Baba, ‘Beşiktaş’a karşı oynayamam’ demişti
Beşiktaşlılar Quaresma’yı izledi; pazarı elde şampiyonluk bayrağı, gözleri TV’de, geçen yılın şampiyon kadrosundaki Olcay Şahan’ı izleyerek geçirecek! ...
Beşiktaşlılar Quaresma’yı izledi; pazarı elde şampiyonluk bayrağı, gözleri TV’de, geçen yılın şampiyon kadrosundaki Olcay Şahan’ı izleyerek geçirecek!
* * *
İki maç yazısını Beşiktaş’ın iki erken kaybına adamıştım: Bora Öztürk ve Vedat Okyar. İkisinin öteki takımları Adanaspor ve Bursaspor maçlarında.
Bu maç kimsenin ruhunu rahatsız etmeyecektim ki...
1951 Berlin zaferinde Almanları şaşırtıp golü atışındaki gibi, Baba Recep sağ açıktan hızla geldi:
Neticesi ne olursa olsun...
Bu maç benim için olsun!
Beşiktaş’ın “son baba”sı, çok sevdiği kulübünden ayrılınca Kasımpaşa’da oynamış, hatta antrenörsüz takımı çalıştırmıştı. Ama işte o gün tam Beşiktaş maçı öncesi Baba Recep...
* * *
Basket maçı gibi başladı. Acele goller. Dakika 1,5 Oğuzhan’ın müthiş driplingi, verkaç, Aboubakar’ın sağının soluna asisti. Talisca’nın boşverdiği Edouk’un Fabri’yi kısa bırakan golü.

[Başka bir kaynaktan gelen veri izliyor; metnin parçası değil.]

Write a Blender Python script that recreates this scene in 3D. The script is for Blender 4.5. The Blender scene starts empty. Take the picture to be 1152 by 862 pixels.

Quaresma’dan orta üstüne orta. Aboubakar bildiğin golü pas geçiyor. Sonra direk üstüne. Devre arası da maç sonu da kafasını Quaresma’ya gösteriyor: “Sen oturttun ama bu kafa vuramadı” der gibi. Atibasızlık nadir sırıtıyor. Takım da taraftar da alışıyor galiba. Tolgay’la takımın daha dikine gidebildiği açık!
İlk devre eksik olan Talisca’nın golle ortaya çıkışında, Oğuzhan’ın topuğu ve Aboubakar’ın geçen haftaki gibi harika asistinin zinciri tam seyirlik!
Babel eski takımına atınca sevinç gizlemiyor; nihayetinde bir “Baba” değil!
Maç sonları Beşiktaş ceza sahasının ve Fabri’nin sahne alma sırası. Şampiyonluk tam takım olmalı çünkü!